Fun thing to say to your neighbors on the first meeting: I love the way your hair smells when you’re sleeping.
Dodgeball in gym class…
because life wasn’t already hard enough when I was 12.
*puts eight small cups of urine on the nurse’s station*
Nurse: We only need one.
*puts seven small cups of urine in my purse*
I was 16 when I first saw a dream-catcher, but back then everyone called them school careers advisors
My wife told me to get a real job or pack my bags!
What an idiot! Who threatens someone with a vacation???
10% awake: monsters are real!!!
60%: do we have rats?
100%: goddamn that cat
Last year my husband and I both gave each other NyQuil for Christmas. I’m just not sure we are going to be able to top the gift of sleep this year.
Got McDonald’s today and when I was handed my soda the cup inexplicably cracked and spilled all over me so sometimes I really wonder if my ancestors offended a witch.
Wolverine: [sharpening his claws] so what’s your super power?
Me: I am good at rearranging letters to form new words
Wine lover: [taking a sip of merlot] I’ll drink to that
“Keep it in your pants!”
-Original marketing slogan for cargo shorts.
I turn hot dog water into ice cubes for house guests I don’t like
Husband: so are we self isolating now?
Me: there’s no ‘we’ in ‘self isolate’, you know where the shed is!
The bad news: climate change threatens 1 in every 4 species with extinction.

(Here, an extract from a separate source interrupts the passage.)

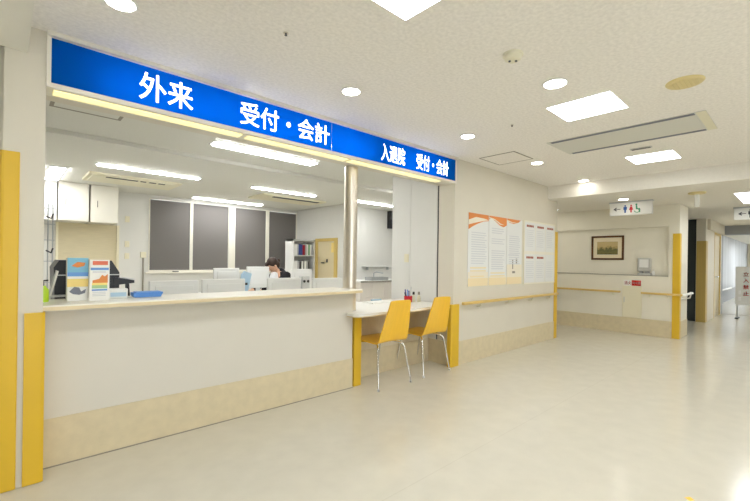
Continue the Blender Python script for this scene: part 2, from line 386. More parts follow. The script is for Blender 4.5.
# ================================================================== RECEPTION SIGN (backlit box above the opening)
sg = thing('reception_sign', (2.065, 0.075, 2.185), 'long blue backlit sign board above the counter opening with white characters', 'sign')
MB().box(.166, 3.965, .135, .15, 2.185, CEIL).box(.166, .186, -.014, .135, 2.185, CEIL).box(3.945, 3.965, -.014, .135, 2.185, CEIL).box(.166, 3.965, -.034, .135, 2.466, CEIL).box(.186, 3.945, -.012, .135, 2.185, 2.212).build('sign_frame', 'cream_metal', sg)
for a, b_ in ((.186, 2.118), (2.122, 3.945)):
    B(a, b_, -.004, 0, 2.212, 2.463).build('sign_panel', 'sign_blue', sg)
for a, b_ in ((.42, 1.60), (1.56, 2.40), (2.30, 2.66), (2.85, 3.72)):
    MB().tube([(a, .115, 2.30), (b_, .115, 2.30)], .013, n=8).build('sign_tube', 'sign_tube', sg, smooth=True)
for s, a, b_, z0, z1 in (('外来', .617, .943, 2.25, 2.427), ('受付・会計', 1.278, 2.092, 2.253, 2.426), ('入退院', 2.724, 3.065, 2.243, 2.42), ('受付・会計', 3.245, 3.809, 2.243, 2.416)):
    text(s, a, b_, z0, z1, 'y', -.0045, 'sign_letter', sg, bold=.012)
for a, b_ in ((.20, 1.31), (1.36, 2.33), (2.37, 3.70)):
    B(a, b_, .02, .105, 2.178, 2.185, bev=.002).build('light_strip', 'sign_leak', sg)

# ================================================================== COUNTER
rc = thing('reception_counter', (1.35, .23, 0), 'long white reception counter with cream top and beige kick board', 'counter')
MB().box(.166, 2.53, .165, .19, 0, .943, bev=.002).box(.166, 2.49, .19, .30, 0, .943).build('counter_body', 'counter_white', rc)
B(.168, 2.532, .157, .165, 0, bh).build('kick_board', 'base_beige', rc)
B(.168, 2.532, .152, .158, 0, .006).build('floor_shadow_line', 'seam_grey', rc)  # thin dark strip standing in for the shadow line along the floor
arc = [(2.47 + .09 * math.cos(t), .095 + .095 * math.sin(t)) for t in [(-PI / 2) + PI * i / 12 for i in range(13)]]
MB().prism([(.166, 0)] + arc + [(2.485, .19), (2.485, .42), (.166, .42)], 'z', .945, .972).build('counter_top', 'counter_top', rc)
arc2 = [(2.47 + .092 * math.cos(t), .095 + .097 * math.sin(t)) for t in [(-PI / 2) + PI * i / 12 for i in range(13)]]
MB().prism([(.166, -.002)] + arc2 + [(.9, .05), (.166, .05)], 'z', .943, .964).build('edge_band', 'edge_band', rc)

cl = thing('steel_column', (2.568, .266, .741), 'round polished steel column between the counter end and the low desk', 'column')
MB().lathe([(.068, .742), (.068, 2.188)], (2.568, .266, 0), n=40).build('shaft', 'steel', cl, smooth=True)
MB().lathe([(.070, .741), (.070, .752)], (2.568, .266, 0), n=40).build('base_ring', 'chrome', cl, smooth=True)

sd = thing('service_desk', (3.2, .43, 0), 'low white reception desk with the two yellow chairs', 'desk')
arc = [(2.52 - .08 * math.sin(t), .08 - .08 * math.cos(t)) for t in [PI / 2 - PI / 2 * i / 8 for i in range(9)]]
top = arc + [(3.885, 0), (3.885, .05), (3.942, .05), (3.942, .87), (2.505, .87), (2.505, .195), (2.538, .195), (2.538, .15), (2.44, .15)]
MB().prism(top, 'z', .712, .741).build('desk_top', 'desk_top', sd)
fr = arc + [(3.885, 0), (3.885, .012), (2.52, .012), (2.452, .08), (2.452, .15), (2.44, .15)]
MB().prism([(x - .0, y - .003) for x, y in fr], 'z', .707, .716).build('edge_band', 'edge_band', sd)
B(2.63, 3.94, .37, .39, 0, .707).build('back_panel', 'desk_under', sd)
B(2.63, 3.94, .362, .37, 0, bh).build('kick_board', 'base_beige', sd)
MB().box(2.556, 2.65, .165, .36, 0, .709, bev=.004).build('end_panel', 'yellow_guard', sd)
B(2.64, 3.94, .80, .82, 0, .708).build('rear_panel', 'desk_under', sd)

# ================================================================== YELLOW CORNER GUARDS
def guard(pts, z0, z1, label, m='yellow_guard'):
    o = MB().prism(pts, 'z', z0, z1).build('corner_guard', m); return tag(o, label, 'corner guard', 'yellow corner guards')
def Lg(x0, x1, y, t=.012, dep=0.0): return [(x0, y - t), (x1, y - t), (x1, y), (x0, y)]
guard([(.0, -.016), (.056, -.016), (.062, -.012), (.062, 0), (-.006, 0), (-.006, .045), (-.018, .045), (-.018, -.004), (-.01, -.014)], 0.004, 1.80, 'tall yellow wall guard on the left pillar, the tallest at the left photo edge')
guard([(.088, -.014), (.162, -.014), (.176, -.006), (.176, .15), (.166, .15), (.166, 0), (.088, 0)], 0.004, .938, 'short yellow guard at the left end of the reception counter')
guard([(3.88, .03), (3.88, -.02), (3.895, -.03), (4.03, -.03), (4.045, -.018), (4.045, 0), (3.95, 0), (3.95, .03)], 0.004, .742, 'short yellow guard at the right end of the low desk')
guard([(6.735, -.012), (6.835, -.012), (6.845, 0), (6.845, .13), (6.83, .13), (6.83, 0), (6.735, 0)], 0.004, 1.775, 'tall yellow guard on the corner beside the notice board')
guard([(8.345, -1.31), (8.345, -1.405), (8.352, -1.413), (8.45, -1.413), (8.45, -1.40), (8.36, -1.40), (8.36, -1.31)], 0.004, 1.785, 'tall yellow guard on the far wall corner past the framed picture')
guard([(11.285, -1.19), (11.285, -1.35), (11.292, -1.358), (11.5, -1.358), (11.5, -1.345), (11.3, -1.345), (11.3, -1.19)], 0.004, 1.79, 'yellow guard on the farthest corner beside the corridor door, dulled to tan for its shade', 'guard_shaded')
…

The good news: you’re one of them.
I bet the kids who TP’d my yard last night and didn’t know that toilet paper was on my grocery list, feel pretty stupid right about now
Whoever coined the term sticktoitiveness really got away with some bullshit there
“Hey honey”
*drags a cigarette*
“have you ever”
*drinks some scotch*
“slept with a guy”
*sucks a lollipop*
“with three arms?”
What idiot called them dog tags instead of collar ID
TV Ad: Do you wanna watch a show that smartly satirizes the complete corporatization of American institutions and skewers the bureaucracy of large companies? Watch “The Boys!”
Me: Heck yeah
TV Ad: Streaming now on Amazon Prime™️
Me: Wait a second
I won’t get excited until Twitter adds a button that lets me correct mistakes in other people’s tweets.

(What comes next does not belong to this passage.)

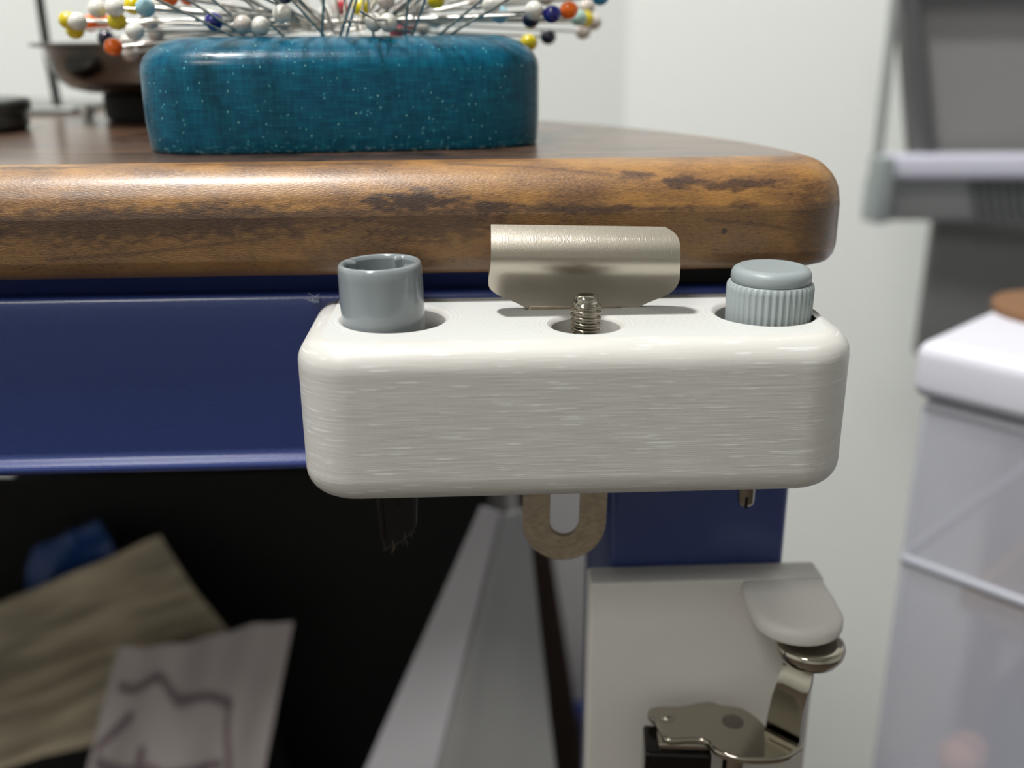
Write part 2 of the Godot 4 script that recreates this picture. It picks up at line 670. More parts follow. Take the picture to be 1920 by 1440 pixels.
# =====================================================================  room and lamps
func ceiling_lamp(at: Vector3, size: float, energy: float, tint: Color, label: String, stem := 0.0) -> void:
	var t := thing("ceiling_lamp", label, "lamp", at / MM)
	var g := Geo.new()
	var s := size * 1000.0
	g.rbox(at / MM + Vector3(0, 20, 0), Vector3(s + 20, 40, s + 20), 6.0)
	if stem > 0.0:
		g.tube(PackedVector3Array([at / MM + Vector3(0, 36, 0), at / MM + Vector3(0, 36 + stem, 0)]), [6.0], 12)
	part("lamp_housing", g, mat(Color(0.85, 0.85, 0.85), 0.5), t)
	var d := Geo.new()
	d.rbox(at / MM + Vector3(0, -1, 0), Vector3(s, 4, s), 1.0)
	var m := mat(Color(0.95, 0.95, 0.93), 0.6)
	m.emission_enabled = true
	m.emission = tint
	m.emission_energy_multiplier = 3.0
	part("lamp_diffuser", d, m, t)
	var l := AreaLight3D.new()
	l.name = "lamp_glow"
	l.area_size = Vector2(size, size)
	l.area_normalize_energy = true
	l.light_energy = energy
	l.light_color = tint
	l.shadow_enabled = true
	l.area_range = 8.0
	l.area_attenuation = 2.0
	t.add_child(l)
	l.position = Vector3(0, -0.008, 0)
	l.rotation_degrees = Vector3(-90, 0, 0)


func room() -> void:
	var f := Geo.new()
	f.rbox(Vector3(0, -780, 800), Vector3(3600, 100, 4100), 1.0)
	structure("floor", f, M.floor_)
	var c := Geo.new()
	c.rbox(Vector3(0, 1640, 800), Vector3(3600, 100, 4100), 1.0)
	structure("ceiling", c, M.ceiling)
	var b := Geo.new()
	b.rbox(Vector3(-825, 430, -510), Vector3(1800, 2440, 100), 1.0)
	structure("wall_back", b, M.wall, "white wall behind the table on the left of the corner")
	var r := Geo.new()
	var turn := Basis(Vector3.UP, deg_to_rad(-12))
	r.rbox(Vector3(74, 430, -460) + turn * Vector3(895, 0, -50), Vector3(1800, 2440, 100), 1.0, 2, turn)
	structure("wall_right", r, M.wall, "white wall to the right of the corner, behind the rack")
	var l := Geo.new()
	l.rbox(Vector3(-1700, 430, 800), Vector3(100, 2440, 4100), 1.0)
	structure("wall_left", l, M.wall)
	var e := Geo.new()
	e.rbox(Vector3(1700, 430, 800), Vector3(100, 2440, 4100), 1.0)
	structure("wall_far_right", e, M.wall)
	var k := Geo.new()
	k.rbox(Vector3(0, 430, 2700), Vector3(3600, 2440, 100), 1.0)
	structure("wall_front", k, M.wall)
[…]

Calling peoples opinions of me “fan theories “
[The inventor of the hot air balloon]
You know what we need under this hot blazing fire, a wicker basket
[FIRST DATE]
ME (Struggling to make conversation): …tell me about a time you worked well as part of a team.
Imagine my dismay when I found out she wasn’t joking about owning a lie detector machine
MARATHON RUNNER: [breaks through ribbon at finish line]
GUY WHO LOVES MARATHONS: Hooray
GUY WHO LOVES RIBBONS: What the shit
To be fair to Justin Bieber if I had more than $75 I would act the way he does
PRIEST: What is your view on celibacy?
ME: I thought her vocal performance on Goldfinger was outstanding.
Wife is painting the upstairs bedrooms. It’s not in my nature to sit still while she slaves away so I went up and complained about the color
Yes, go ahead and verify my pictures, Tinder. Because so many people out there would pretend to look like this on purpose.
In my meager defense, I was in no way aware the gingerbread houses were entries in a contest.